問題の原因は、マンションの所有形態である区分所有です。
1棟の建物を多人数で所有し、管理費と修繕積立金を毎月支払います。
管理会社がマンション管理を受託し、ほとんどの区分所有者は無関心です。
定期的な修繕を行う長期修繕計画が存在するため、管理会社はいつどのような工事を行うか把握しています。
マンションができたころは、管理会社がすべてを仕切っていました。
しかし、それでは問題が多いということで、設計監理方式というものが登場しました。
『設計コンサルタント』が『透明性』をうたい文句に登場しました。
設計コンサルタントは、本来の発注者支援業務の理論(CM方式の理論)を知らないまま業務を行っていました。
現在でも何ら変わっていません。
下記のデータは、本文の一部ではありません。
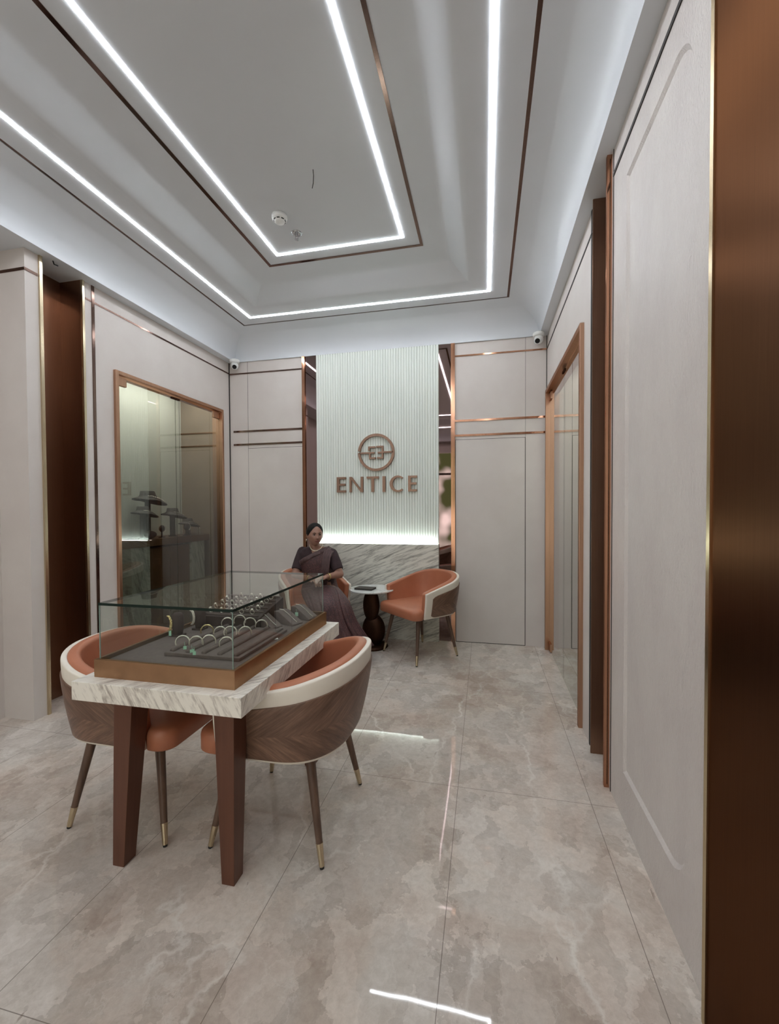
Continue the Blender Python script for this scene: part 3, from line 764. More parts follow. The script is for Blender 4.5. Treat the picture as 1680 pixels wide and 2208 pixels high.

知らないと本来の透明性や倫理観は醸成できません。
日本の建設業は、古くから談合というネガティブな慣習があります。
設計監理方式と談合がマッチングしていきました。
私が20年ほど前に、「マンションでもCM方式が必要」とうったえましたが、マンションに絡む関係者たちは、自分たちが行っていることを隠して、CM方式の欠点を並べ立てるばかりでした。
つい最近まで、マンション管理業協会の書籍でも、CM方式についてネガティブな表現がありました。
私たちが申し入れをして、本来の表現に訂正していただきました。
それでも、CM理論は、なかなか進まない状態です。
私は、「いつかは、この業界全体が信用を失う」ということを予見していました。
しかし、なかなか「信用を失う」までは行っていないようです。
管理組合の無関心、知識不足が一因ですが、目先の金額の多寡で一喜一憂する構造が一番大きな要因と思います。